Pankaj Tripathi plays the father's role. In ways that only he can. When he simply walks in with that beatific smile to the screen, within the film's first minute, he radiates enough warmth for you to root for his little one already. Because she's the daughter of such a lovely man! This sort of presence is such a unique quality to have. Makes the job of empathy so easy for an audience.
Also quite often, the father as the persistent ally explains a lot about how patriarchy gets challenged in society (among desis anyway). Take the phenomenal story of Malala, for instance (Davis Guggenheim's He Named Me Malala; 2015).
Gunjan Saxena's of course a very different tale. She's a fighter pilot — from the first batch of female recruits in the history of Indian Air Force (IAF). An officer, and a lady — she fought the Kargil War in 1999.
Oh, another thing. Is this the first Indian war-movie that at no scene, dialogue, casual or otherwise, ever descends into blood-lust/thirst, to a point that I don't think Pakistan, the enemy across the border, is even mentioned once? And it's an Indo-Pak war film?
That is commendable alright. For multiple reasons. But more so, because the jingoism bit on the battlefield has been done and dusted to death. To the soldier in the actual frontline, I'm presuming, what matters is the tactics/mechanics of war, rather than emotions behind it — think 1917 (2019).
No, I'm not comparing this to the Sam Mendes masterpiece. The scale and conflict there was way too wide/expansive. No knock on this film's technical competence either. It sits comfortably among the better ones of the lot — with a first-time filmmaker (Sharan Sharma) at the helm, which is a feat on its own.
The issue perhaps is that for a good portion, there isn't quite a real conflict in the picture at all — introduced nonetheless; for how else do you carry along a plot, without an obstacle course to engage audiences with?
The girl has a dream (to fly). The dad is there to see it fulfilled. It's only when she's in the Air Force, flying high, having broken a real ceiling that she's up against an impenetrable wall. These are men (led confidently by actor Vineet Kumar Singh), who cannot deal with a woman in their base.

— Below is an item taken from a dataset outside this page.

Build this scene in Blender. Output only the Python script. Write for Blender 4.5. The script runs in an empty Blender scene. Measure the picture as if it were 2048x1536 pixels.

There is also a bro-code that the girl must honour. Which anybody who's been to an all-boys' boarding school will recognise right away. And I'm guessing the armed forces work no differently. She never rats on her seniors. She's hazed to the point of serious public humiliation.
To what extent is this true? Real life Gunjan Saxena, on whom this script is based, has evidently participated in its telling/writing. Either way, the last thing I'd want to know is the defense establishment's reaction to this film. This doesn't claim to be a piece of documentary or journalism either.
The armed forces have recently asked for powers to pre-censor films set around their workings/profession. Which is a privilege that must then also be extended to the police, judiciary, bureaucrats, politicians…. Where does this end? But that's a separate matter.
What's undeniable about Gunjan Saxena, only partly about the Kargil War, is that it is the ultimate insider-outsider story. About a phenomenon so universal — across all fields and spheres of life — that you can practically dub every film as being about the outsider, becoming the insider (or not). Or as Tolstoy famously said, "All great literature is one of two stories: A man goes on a journey, or a stranger comes to town."
This is a woman. Jahnvi Kapoor, 23, plays or rather wholly embodies Gunjan Saxena — through the '80s to the end of '90s. She wears that perennial look on her face of someone to whom life simply happens, while she casually passes the world by. There is something so non-actor type about her presence. Maybe the word I'm looking for is instinct. You stay with her throughout. Is this film for young girls what Govind Nihalani's IAF film Vijeta (1982) was for kids that generation?